After students introduce and create both passports and Fauxbook profile pages for themselves, they will then be introduced to a variety of French-speakers, through
their
passports and profile pages. Students will assume these characters, speaking from their point of view, in role–playing activities. This will allow students to continue practicing the
I
forms of our phrases without getting bored (yes, even seventh graders will eventually tire of speaking of themselves, especially when the topics are so relatively narrow!) It will also help students become more familiar with our French-speakers than they have previously been. I hope that heavily incorporating role–playing at the start of the seventh grade year will help to maintain the atmosphere of creativity and imagination that sometimes is lost as students transition to the more exacting curriculum of seventh grade.
Role–playing can be a fun and engaging way for students to practice language skills. But truthfully, sometimes it ends up feeling a bit contrived. The passports and Fauxbook pages will allow us to circumvent any sense of the stale or proscribed. And they can be used during the next marking period's unit, laying a solid foundation for a seamless transition to talking about others in the third person.
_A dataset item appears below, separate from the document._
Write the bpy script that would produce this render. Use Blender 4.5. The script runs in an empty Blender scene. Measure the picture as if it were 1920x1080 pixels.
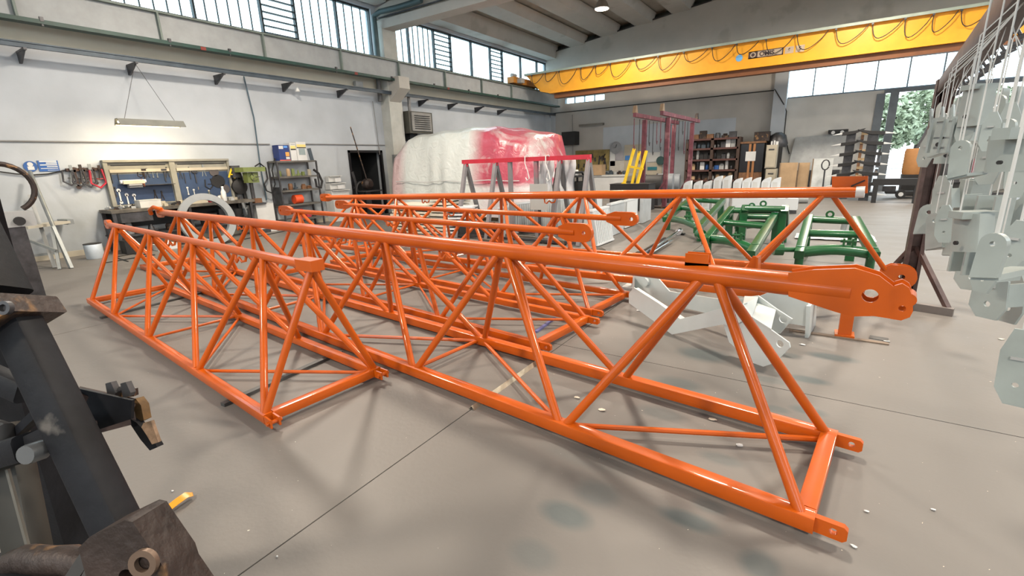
import bpy, math, random
from mathutils import Vector, Matrix
random.seed(7)
S = bpy.context.scene
C = S.collection
PI = math.pi
# ------------------------------------------------------------------ camera (1920x1080 frame, focal length 877 px)
FPX, YAW, PIT, ROL, H = 877.15, math.radians(-33.913), math.radians(14.956), math.radians(2.075), 1.65
_f = Vector((math.sin(YAW)*math.cos(PIT), math.cos(YAW)*math.cos(PIT), -math.sin(PIT)))
_r0 = Vector((math.cos(YAW), -math.sin(YAW), 0)); _d0 = _f.cross(_r0)
_r = _r0*math.cos(ROL) + _d0*math.sin(ROL); _d = _d0*math.cos(ROL) - _r0*math.sin(ROL)
EYE = Vector((0, 0, H))
cam = bpy.data.cameras.new('camera'); cam.sensor_width = 36; cam.lens = FPX/1920*36; cam.clip_start = .05; cam.clip_end = 400
co = bpy.data.objects.new('camera', cam); C.objects.link(co)
m3 = Matrix((_r, -_d, -_f)).transposed(); co.matrix_world = Matrix.Translation(EYE) @ m3.to_4x4()
S.camera = co
# ------------------------------------------------------------------ exposure, sky
S.view_settings.view_transform = 'Standard'; S.view_settings.look = 'None'; S.view_settings.gamma = 1
S.view_settings.use_curve_mapping = False; S.view_settings.exposure = -0.2
w = bpy.data.worlds.new('sky'); S.world = w; w.use_nodes = True
nt = w.node_tree; bg = nt.nodes['Background']
tc = nt.nodes.new('ShaderNodeTexCoord'); nz = nt.nodes.new('ShaderNodeTexNoise'); cr = nt.nodes.new('ShaderNodeValToRGB')
nz.inputs['Scale'].default_value = 1.6; nz.inputs['Detail'].default_value = 4
cr.color_ramp.elements[0].color = (.66, .86, 1, 1); cr.color_ramp.elements[1].color = (.93, .98, 1, 1)
cr.color_ramp.elements[0].position = .3; cr.color_ramp.elements[1].position = .65
nt.links.new(tc.outputs['Generated'], nz.inputs['Vector']); nt.links.new(nz.outputs['Fac'], cr.inputs['Fac'])
nt.links.new(cr.outputs['Color'], bg.inputs['Color']); bg.inputs['Strength'].default_value = SKY = 6.2

def area(name, loc, rot, sx, sy, power=0, col=(1, 1, 1), portal=False):
    l = bpy.data.lights.new(name, 'AREA'); l.shape = 'RECTANGLE'; l.size = sx; l.size_y = sy
    l.energy = power; l.color = col
    if portal: l.cycles.is_portal = True
    o = bpy.data.objects.new(name, l); o.location = loc; o.rotation_euler = rot; C.objects.link(o)
    return o
WX, BY, RX, RY = -13.7, 24.9, 9.5, -9.0          # left wall, back wall, right wall, rear wall
area('window_portal', (WX-.3, 8, 6.1), (0, -PI/2, 0), 1.7, 33, portal=True)
area('window_portal', (1.5, BY+.4, 2.6), (-PI/2, 0, 0), 10, 5.2, portal=True)
area('window_portal', (RX+.3, 8, 5.0), (0, PI/2, 0), 2.0, 30, portal=True)
area('window_portal', (-2, RY-.3, 4.9), (PI/2, 0, 0), 18, 2.2, portal=True)

# ------------------------------------------------------------------ measuring helpers: a picture point -> a point of the place
def ray(x, y): return _r*((x-960)/FPX) + _d*((y-540)/FPX) + _f
def on(x, y, ax, c):
    d = ray(x, y); return EYE + d*((c-EYE[ax])/d[ax])
def G(x, y, z=0.0): return on(x, y, 2, z)
def wl(x, y, off=0.0): return on(x, y, 0, WX+off)
def wb(x, y, off=0.0): return on(x, y, 1, BY-off)
def onpl(x, y, p0, n):
    d = ray(x, y); return EYE + d*((Vector(p0)-EYE).dot(n)/d.dot(n))
def dep(x, y, k): return EYE + ray(x, y)*k
V = Vector
ORD = 'first second third fourth fifth sixth seventh eighth ninth tenth eleventh twelfth thirteenth fourteenth fifteenth sixteenth seventeenth eighteenth nineteenth twentieth'.split()
ORD += ['twenty-'+o for o in ORD[:9]]
HUE = {'dark_steel': 'dark steel', 'galvanised_steel': 'pale metal', 'beige_paint': 'cream', 'rusty_brown_casting': 'rusty brown', 'grey_paint': 'grey', 'white_paper': 'white', 'cardboard': 'tan', 'black_rubber': 'black', 'olive_green': 'olive green', 'blue_grey_steel': 'blue-grey',
       'brown_wood': 'brown', 'red_paint': 'red', 'blue_print': 'blue', 'rusty_steel': 'rusty', 'worn_disc': 'worn dark', 'orange_grip': 'orange'}
# ------------------------------------------------------------------ materials
MATS = {}
def mat(name, col, rough=.6, metal=0., var=.12, scale=3., col2=None, bump=0., coat=0., bscale=None, trans=0., emit=None, spots=None):
    if name in MATS: return MATS[name]
    m = bpy.data.materials.new(name); m.use_nodes = True; n = m.node_tree; b = n.nodes['Principled BSDF']
    t = n.nodes.new('ShaderNodeTexCoord'); z = n.nodes.new('ShaderNodeTexNoise'); r = n.nodes.new('ShaderNodeValToRGB')
    z.inputs['Scale'].default_value = scale; z.inputs['Detail'].default_value = 5; z.inputs['Roughness'].default_value = .6
    a = [max(0, c*(1-var)) for c in col]; c2 = col2 or [min(1, c*(1+var)) for c in col]
    r.color_ramp.elements[0].color = (*a, 1); r.color_ramp.elements[1].color = (*c2, 1)
    r.color_ramp.elements[0].position = .35; r.color_ramp.elements[1].position = .68
    n.links.new(t.outputs['Object'], z.inputs['Vector']); n.links.new(z.outputs['Fac'], r.inputs['Fac'])
    out = r.outputs['Color']
    if spots:
        z2 = n.nodes.new('ShaderNodeTexNoise'); z2.inputs['Scale'].default_value = spots[1]; z2.inputs['Detail'].default_value = 6
        r2 = n.nodes.new('ShaderNodeValToRGB'); r2.color_ramp.elements[0].position = spots[2]; r2.color_ramp.elements[1].position = spots[2]+.08
        mx = n.nodes.new('ShaderNodeMix'); mx.data_type = 'RGBA'; mx.inputs['B'].default_value = (*spots[0], 1)
        n.links.new(t.outputs['Object'], z2.inputs['Vector']); n.links.new(z2.outputs['Fac'], r2.inputs['Fac'])
        n.links.new(r2.outputs['Color'], mx.inputs['Factor']); n.links.new(out, mx.inputs['A']); out = mx.outputs['Result']
    n.links.new(out, b.inputs['Base Color'])
    b.inputs['Roughness'].default_value = rough; b.inputs['Metallic'].default_value = metal
    b.inputs['Coat Weight'].default_value = coat; b.inputs['Coat Roughness'].default_value = .08
    b.inputs['Transmission Weight'].default_value = trans
    if emit: b.inputs['Emission Color'].default_value = (*emit[0], 1); b.inputs['Emission Strength'].default_value = emit[1]
    if bump:
        bp = n.nodes.new('ShaderNodeBump'); z3 = n.nodes.new('ShaderNodeTexNoise'); z3.inputs['Scale'].default_value = bscale or scale*6
        z3.inputs['Detail'].default_value = 4; bp.inputs['Strength'].default_value = bump; bp.inputs['Distance'].default_value = .02
        n.links.new(t.outputs['Object'], z3.inputs['Vector']); n.links.new(z3.outputs['Fac'], bp.inputs['Height']); n.links.new(bp.outputs['Normal'], b.inputs['Normal'])
    MATS[name] = m; return m
ORANGE = mat('orange_paint', (.49, .083, .002), .42, var=.06, scale=2, coat=.5, col2=(.55, .097, .003))
ORANGE.node_tree.nodes['Principled BSDF'].inputs['Specular IOR Level'].default_value = .25
GREEN = mat('green_paint', (.004, .085, .024), .35, var=.15, coat=.4)
YELLOW = mat('crane_yellow', (.75, .33, .012), .45, var=.06)
YEL2 = mat('bright_yellow', (.85, .58, .02), .4)
HANGP = mat('hanging_parts_paint', (.30, .34, .33), .42, var=.12, scale=4, coat=.1)
WHITEP = mat('white_parts_paint', (.55, .60, .60), .4, var=.05, coat=.2)
RADW = mat('radiator_white', (.64, .67, .69), .4, var=.03)
GALV = mat('galvanised_steel', (.25, .27, .27), .45, .5, var=.15)
STEEL = mat('dark_steel', (.07, .07, .075), .45, .6, var=.3, scale=6)
BLUEST = mat('blue_grey_steel', (.055, .075, .095), .5, .3, var=.2)
RUST = mat('rusty_steel', (.055, .035, .03), .6, .4, var=.4, scale=9, spots=((.16, .07, .03), 5, .56), bump=.15)
BLACKM = mat('black_machine_steel', (.010, .011, .014), .55, .0, var=.4, scale=4, spots=((.09, .085, .08), 7, .66), bump=.08, bscale=40)
BLACKM.node_tree.nodes['Principled BSDF'].inputs['Specular IOR Level'].default_value = .15
BROWNM = mat('rusty_brown_casting', (.032, .022, .019), .55, .3, var=.4, scale=7, spots=((.22, .12, .05), 8, .58), bump=.3)
MAROON = mat('maroon_primer', (.14, .035, .05), .6, var=.35, scale=6, spots=((.26, .12, .13), 3, .58))
BLACK = mat('black_rubber', (.012, .012, .013), .6)
BLKPL = mat('black_gloss', (.01, .01, .012), .25)
CHROME = mat('chrome', (.75, .77, .8), .12, 1., var=.03)
WOOD = mat('raw_wood', (.42, .30, .17), .7, var=.25, scale=8)
BROWNW = mat('brown_wood', (.17, .08, .035), .6, var=.3, scale=9)
CARD = mat('cardboard', (.42, .29, .17), .8, var=.1)
PAPER = mat('white_paper', (.60, .61, .61), .7, var=.04)
GREYP = mat('grey_paint', (.35, .36, .36), .5, var=.06)
LGREY = mat('light_grey_paint', (.55, .56, .55), .5, var=.06)
BEIGE = mat('beige_paint', (.42, .38, .30), .6, var=.08)
BLUEP = mat('blue_panel_paint', (.025, .05, .11), .5, var=.15)
BLUE = mat('blue_print', (.02, .09, .30), .5)
RED = mat('red_paint', (.42, .02, .04), .45, var=.15)
CONC = mat('precast_concrete', (.46, .445, .41), .8, var=.07, scale=.7, bump=.08, spots=((.38, .365, .33), .8, .60))
CONCD = mat('weathered_concrete', (.38, .37, .34), .85, var=.1, scale=1.5, bump=.1, spots=((.30, .29, .26), .9, .58))
DKGREEN = mat('dark_green_flange', (.008, .045, .035), .5, var=.25, scale=5)
TUBW = mat('tub_white', (.5, .5, .48), .5)
WHITE = mat('white_plastic', (.78, .79, .78), .45, var=.03)
def glassmat():
    m = bpy.data.materials.new('window_glass'); m.use_nodes = True; n = m.node_tree
    for x in list(n.nodes):
        if x.type != 'OUTPUT_MATERIAL': n.nodes.remove(x)
    o = n.nodes['Material Output']; a = n.nodes.new('ShaderNodeBsdfTransparent'); g = n.nodes.new('ShaderNodeBsdfGlossy'); x = n.nodes.new('ShaderNodeMixShader')
    z = n.nodes.new('ShaderNodeTexNoise'); z.inputs['Scale'].default_value = 2; r = n.nodes.new('ShaderNodeValToRGB')
    r.color_ramp.elements[0].color = (.70, .80, .82, 1); r.color_ramp.elements[1].color = (.92, .96, .96, 1)
    n.links.new(z.outputs['Fac'], r.inputs['Fac']); n.links.new(r.outputs['Color'], a.inputs['Color'])
    g.inputs['Roughness'].default_value = .2; x.inputs[0].default_value = .06
    n.links.new(a.outputs[0], x.inputs[1]); n.links.new(g.outputs[0], x.inputs[2]); n.links.new(x.outputs[0], o.inputs[0])
    return m
GLASS = glassmat()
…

In the Yale–New Haven Teachers Institute seminar,
The Art of Biography
, we have addressed important elements of biography, and the tension between discrete facts and the more complicated bits of information that make up a life. To stay linguistically appropriate in this unit, we must stick to some very basic information; however we will address this tension, albeit on a fairly surface level. Personalities will be introduced first through their passports, and the factual biographical information contained therein. But even here, these facts of a person will only tell part of the story. Then we
will
"view" created Fauxbook pages as a way to explore some other details that help make up who a person is, their likes, dislikes, interests. Although those details are still relatively superficial, they will allow us to hint at the idea of what personal information does or does not define a person.